Il rapporto tra Togliatti e Fanti è certo un punto interessante da indagare.
Bravo Soglia, una scelta importante che spero si realizzi.
Mi permetto di ricordare un’altro importante contributo alla storia della nostra citta’, costituito dal bellissimo ed emozionante film documentario LA FEBBRE DEL FARE – Bologna 1945-1980 prodotto dalla Cineteca di Bologna e realizzato da Michele Mellara e Alessandro Rossi. Risale solo al 2010 ed e’ dedicato ai tre primi grandi sindaci di Bologna dopo la Liberazione: Dozza, Fanti e Zangheri.
Ben venga un’opera dedicata esclusivamente a Guido Fanti che se lo merita enormemente e non vedo l’ora di visionarlo complimentandomi in anticipo con gli autori.
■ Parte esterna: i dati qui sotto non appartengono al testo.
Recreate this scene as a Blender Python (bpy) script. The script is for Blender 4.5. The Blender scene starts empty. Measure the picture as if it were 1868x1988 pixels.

Confesso che so più di Dozza, complice anche un video, che dei sindaci di Bologna che sono venuti dopo. Anche di Dossetti ho imparato quasi tutto da un film. Ormai buona parte della informazione storica, soprattutto della storia recente viene dai video. So che ne stanno realizzando un film anche su Lercaro. Ben venga un film su Fanti.
Domanda: ci sono più banalmente scritti sui vari sindaci che si sono succedute a bologna che meriti leggere?
Guido Fanti è stato un politico ed un intellettuale di altissima caratura. La sua azione politica ha determinato aperture silenziose ma intense ed è stato forse il più autentico precursore dell’Ulivo, determinando grandi successi nell’azione politica cittadina sin dai tempi in cui fu Segretario della Federazione. Qualsiasi iniziativa che riporti in luce le direttrici ideali e politiche a cui si ispirò, e la sua capacità di costruire, è un grande dono per la Città.